• _Required work_:
Select every line holding the word "from" and copy it.

━━━━━━━━

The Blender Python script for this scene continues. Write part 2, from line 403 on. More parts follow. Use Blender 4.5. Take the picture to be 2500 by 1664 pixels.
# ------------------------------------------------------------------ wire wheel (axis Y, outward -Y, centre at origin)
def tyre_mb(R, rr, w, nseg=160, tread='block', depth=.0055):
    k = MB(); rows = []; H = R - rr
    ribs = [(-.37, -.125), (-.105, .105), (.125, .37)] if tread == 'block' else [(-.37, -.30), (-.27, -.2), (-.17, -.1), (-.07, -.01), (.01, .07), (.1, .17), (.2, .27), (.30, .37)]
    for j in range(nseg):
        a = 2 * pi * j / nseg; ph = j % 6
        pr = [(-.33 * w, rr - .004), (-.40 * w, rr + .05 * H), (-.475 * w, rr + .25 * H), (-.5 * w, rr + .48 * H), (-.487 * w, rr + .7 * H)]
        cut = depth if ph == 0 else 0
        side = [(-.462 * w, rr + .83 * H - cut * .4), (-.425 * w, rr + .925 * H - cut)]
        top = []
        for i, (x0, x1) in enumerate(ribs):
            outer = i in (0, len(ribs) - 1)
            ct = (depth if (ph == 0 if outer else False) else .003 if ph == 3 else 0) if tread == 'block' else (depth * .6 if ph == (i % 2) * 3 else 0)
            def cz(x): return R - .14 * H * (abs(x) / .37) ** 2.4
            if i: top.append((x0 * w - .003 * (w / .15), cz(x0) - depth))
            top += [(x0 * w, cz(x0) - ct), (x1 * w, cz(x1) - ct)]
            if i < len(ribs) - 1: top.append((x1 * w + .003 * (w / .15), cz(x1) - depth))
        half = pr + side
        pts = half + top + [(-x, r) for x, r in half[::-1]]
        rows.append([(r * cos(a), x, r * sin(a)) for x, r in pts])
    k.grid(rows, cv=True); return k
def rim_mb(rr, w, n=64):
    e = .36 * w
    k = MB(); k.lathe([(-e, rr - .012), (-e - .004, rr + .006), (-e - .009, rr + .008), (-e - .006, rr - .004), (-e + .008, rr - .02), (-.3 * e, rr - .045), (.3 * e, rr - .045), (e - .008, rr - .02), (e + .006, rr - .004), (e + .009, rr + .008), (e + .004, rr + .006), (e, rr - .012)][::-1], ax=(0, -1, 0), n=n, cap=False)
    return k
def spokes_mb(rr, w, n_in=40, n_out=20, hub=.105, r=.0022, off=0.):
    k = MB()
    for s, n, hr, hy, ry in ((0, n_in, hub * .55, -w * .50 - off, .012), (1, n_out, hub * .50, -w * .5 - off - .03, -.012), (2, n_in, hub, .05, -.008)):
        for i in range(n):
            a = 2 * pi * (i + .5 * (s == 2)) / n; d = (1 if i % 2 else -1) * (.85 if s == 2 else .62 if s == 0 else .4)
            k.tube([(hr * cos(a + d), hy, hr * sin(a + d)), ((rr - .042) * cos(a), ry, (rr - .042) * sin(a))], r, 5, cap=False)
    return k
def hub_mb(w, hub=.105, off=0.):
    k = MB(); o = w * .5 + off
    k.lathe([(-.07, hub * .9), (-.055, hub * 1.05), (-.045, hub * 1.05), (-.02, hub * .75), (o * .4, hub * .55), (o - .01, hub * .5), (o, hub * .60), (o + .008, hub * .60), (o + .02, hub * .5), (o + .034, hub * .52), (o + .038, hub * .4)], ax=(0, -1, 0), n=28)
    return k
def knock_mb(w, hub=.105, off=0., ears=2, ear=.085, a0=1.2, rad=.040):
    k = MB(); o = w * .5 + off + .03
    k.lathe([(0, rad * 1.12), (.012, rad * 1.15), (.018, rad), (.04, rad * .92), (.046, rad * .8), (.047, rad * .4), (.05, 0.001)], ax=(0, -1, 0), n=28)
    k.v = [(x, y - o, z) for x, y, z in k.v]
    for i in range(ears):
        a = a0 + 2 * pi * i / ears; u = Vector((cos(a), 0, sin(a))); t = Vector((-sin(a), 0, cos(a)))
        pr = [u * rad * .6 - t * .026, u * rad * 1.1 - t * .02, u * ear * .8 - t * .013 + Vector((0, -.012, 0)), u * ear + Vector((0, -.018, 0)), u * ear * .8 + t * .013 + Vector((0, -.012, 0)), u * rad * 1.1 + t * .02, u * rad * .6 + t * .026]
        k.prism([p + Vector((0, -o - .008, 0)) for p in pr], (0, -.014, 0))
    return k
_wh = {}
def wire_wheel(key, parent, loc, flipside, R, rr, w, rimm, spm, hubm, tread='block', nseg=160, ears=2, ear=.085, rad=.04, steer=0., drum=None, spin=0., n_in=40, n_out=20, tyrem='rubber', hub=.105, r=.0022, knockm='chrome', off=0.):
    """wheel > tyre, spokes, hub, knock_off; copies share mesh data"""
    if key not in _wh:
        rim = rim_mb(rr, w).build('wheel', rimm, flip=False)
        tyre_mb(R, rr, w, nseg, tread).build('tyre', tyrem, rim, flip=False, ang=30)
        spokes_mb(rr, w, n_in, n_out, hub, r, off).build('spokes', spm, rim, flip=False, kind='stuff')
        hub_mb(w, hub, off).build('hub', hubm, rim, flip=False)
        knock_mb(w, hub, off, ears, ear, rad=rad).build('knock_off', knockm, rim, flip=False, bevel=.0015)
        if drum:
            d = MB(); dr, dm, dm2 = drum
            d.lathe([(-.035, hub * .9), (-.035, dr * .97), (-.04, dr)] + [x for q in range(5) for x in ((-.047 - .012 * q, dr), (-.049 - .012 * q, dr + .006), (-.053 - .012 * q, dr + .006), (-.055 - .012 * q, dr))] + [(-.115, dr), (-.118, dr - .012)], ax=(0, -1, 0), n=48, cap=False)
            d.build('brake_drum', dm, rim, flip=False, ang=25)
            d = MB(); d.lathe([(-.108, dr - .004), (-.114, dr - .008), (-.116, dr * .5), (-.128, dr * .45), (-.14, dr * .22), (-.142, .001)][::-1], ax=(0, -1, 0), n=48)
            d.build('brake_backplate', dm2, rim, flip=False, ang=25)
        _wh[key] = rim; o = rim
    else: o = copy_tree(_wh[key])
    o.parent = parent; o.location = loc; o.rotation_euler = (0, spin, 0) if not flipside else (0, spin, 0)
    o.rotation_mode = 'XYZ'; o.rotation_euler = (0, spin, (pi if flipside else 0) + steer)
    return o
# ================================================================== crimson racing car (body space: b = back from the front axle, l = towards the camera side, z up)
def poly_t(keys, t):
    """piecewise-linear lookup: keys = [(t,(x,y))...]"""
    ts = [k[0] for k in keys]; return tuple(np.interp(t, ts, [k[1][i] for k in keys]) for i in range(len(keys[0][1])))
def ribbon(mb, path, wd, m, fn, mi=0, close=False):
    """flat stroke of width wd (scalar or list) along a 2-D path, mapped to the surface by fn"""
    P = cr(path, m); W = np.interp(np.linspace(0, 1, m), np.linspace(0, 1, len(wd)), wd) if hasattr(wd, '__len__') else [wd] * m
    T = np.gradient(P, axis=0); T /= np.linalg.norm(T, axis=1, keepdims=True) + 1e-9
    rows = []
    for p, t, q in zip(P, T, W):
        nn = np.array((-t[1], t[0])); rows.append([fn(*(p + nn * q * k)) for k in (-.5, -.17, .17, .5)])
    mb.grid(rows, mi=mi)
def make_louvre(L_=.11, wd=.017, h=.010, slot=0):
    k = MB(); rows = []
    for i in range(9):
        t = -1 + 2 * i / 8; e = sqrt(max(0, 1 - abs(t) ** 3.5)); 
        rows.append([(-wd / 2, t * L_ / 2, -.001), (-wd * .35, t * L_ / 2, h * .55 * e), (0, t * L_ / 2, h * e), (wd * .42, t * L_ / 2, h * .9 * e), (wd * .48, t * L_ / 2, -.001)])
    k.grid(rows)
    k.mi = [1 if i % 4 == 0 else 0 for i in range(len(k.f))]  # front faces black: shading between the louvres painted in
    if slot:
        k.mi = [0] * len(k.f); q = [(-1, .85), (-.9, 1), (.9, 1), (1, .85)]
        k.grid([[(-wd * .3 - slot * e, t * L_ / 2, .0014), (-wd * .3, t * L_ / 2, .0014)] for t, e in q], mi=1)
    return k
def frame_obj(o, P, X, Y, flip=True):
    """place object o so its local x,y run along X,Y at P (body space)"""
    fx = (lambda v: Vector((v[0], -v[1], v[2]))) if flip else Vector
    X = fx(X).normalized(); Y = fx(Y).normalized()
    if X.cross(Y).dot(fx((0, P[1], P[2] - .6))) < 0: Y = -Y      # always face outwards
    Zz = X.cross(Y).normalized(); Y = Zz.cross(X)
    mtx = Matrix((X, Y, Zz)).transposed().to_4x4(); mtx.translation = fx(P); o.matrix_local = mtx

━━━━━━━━

• _Result below_:
The Blender Python script for this scene continues. Write part 2, from line 403 on. More parts follow. Use Blender 4.5. Take the picture to be 2500 by 1664 pixels.
# ================================================================== crimson racing car (body space: b = back from the front axle, l = towards the camera side, z up)